Trump’s “Victims of Immigration Crime Engagement” office is popular but not needed

posted at 8:01 am on March 1, 2017 by Jazz Shaw

The President’s speech last night contained much which drew cheers from plenty of people (except the usual list of suspects who would complain about him brushing his teeth) and set a generally positive tone. Buried among the frequently rousing and positive message points and calls to action were a few new, or at least revised proposals. One of them which drew significant applause caught my attention in a worrisome fashion however. It was the moment when Trump announced his plans to create a new office in the Department of Homeland Security dedicated specifically to helping the victims of crimes committed by illegal immigrants. (Washington Post)

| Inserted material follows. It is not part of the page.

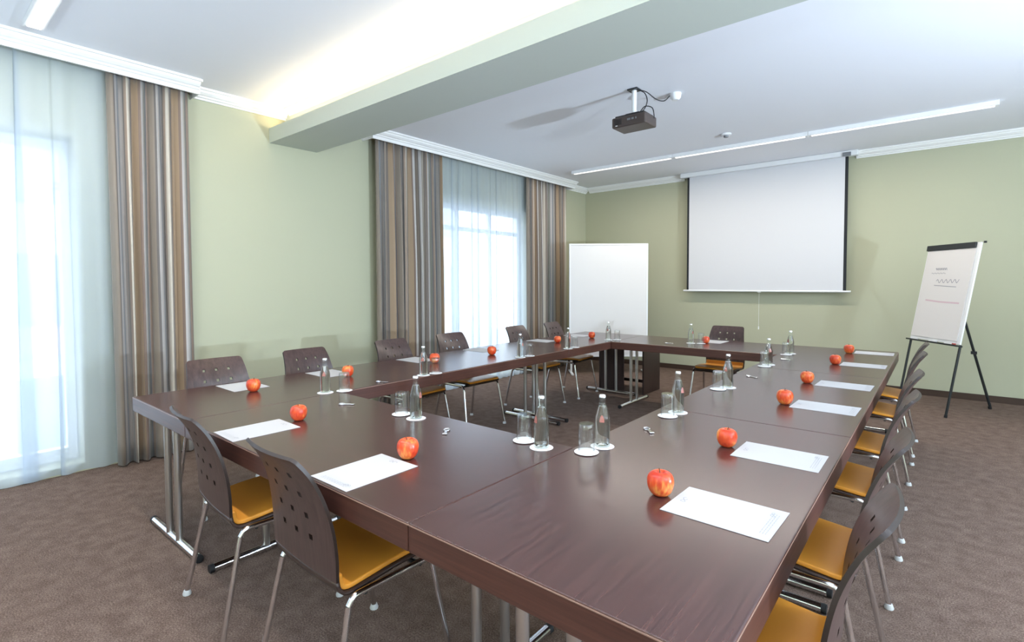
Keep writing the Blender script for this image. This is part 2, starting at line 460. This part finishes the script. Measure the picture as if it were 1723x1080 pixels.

Trump was joined several times on the campaign trail by family members of victims of crimes committed by illegal immigrants, including so-called “angel moms,” whose children had been killed. As president, Trump has pledged to raise their profiles, and the new DHS guidelines issued last week included a provision to create a new office to support such victims and their families.

“I have ordered the Department of Homeland Security to create an office to serve American victims,” Trump said in his speech to Congress. “The office is called VOICE –- Victims Of Immigration Crime Engagement. We are providing a voice to those who have been ignored by our media, and silenced by special interests.”

Trump’s spotlight on the victims’ families has sparked an outcry among those who charge the president is exaggerating the risks to sow public fear to make his proposals more politically expedient.

It’s easy to see why this would be one of the feel-good moments of the speech. Conservatives have long sought to draw attention to the many problems caused by illegal immigration, particularly in terms of crimes committed by illegal aliens and their impact on American citizens. Unfortunately, this well-meaning and popular idea is problematic at best.

I hate to be the one to throw cold water over a rousing talking point, but setting up a new executive branch entity such as the Victims of Immigration Crime Engagement office is an idea which is as flawed as the entire idea of “hate crimes.” While these two concepts may not immediately appear to be related, they are actually quite similar. I have long made two specific arguments against the constitutionality and necessity of having so-called “hate crime” laws. The first is the obvious and problematic theory of legislating thought crimes, but the second deals with the more fundamental issue of equal enforcement under the law. The classic example would be the case of two people who are murdered. If a group of criminals kills one person because the victim is black or gay or Jewish and a second gang murders another person because they want to steal his valuables, both victims are equally dead. The families of the deceased deserve the same ration of justice, including having equal resources expended on apprehending the killers and equal punishment handed down upon conviction.

There’s really nothing different between that hypothetical scenario and cases involving illegal immigrants. When unauthorized aliens enter our country and victimize citizens it doesn’t really matter what the specifics of the crime are. Victims are still victims and are entitled to the same recourse to law enforcement resources and the power of the courts, no matter where the assailant hails from. You see, this isn’t a question of who committed the crime so much as the fact that a crime was committed and justice needs to be served. By creating an additional office with specific resources dedicated to only those who are victims of the same crimes committed against many Americans but perpetrated by a particular subset of criminals we are providing unequal enforcement of the law.

Again, I understand that this position is not going to be popular. Crimes committed by those who should never have been in our country in the first place and all too often have already been deported on many occasions enrage us for good reason. But our anger is misdirected when we fail to place the blame where it belongs, which is on the shoulders of those who failed to keep the illegal aliens out of the country in the first place. Once they are here and the deed is done, their victims are all American citizens, equal in the eyes of the law.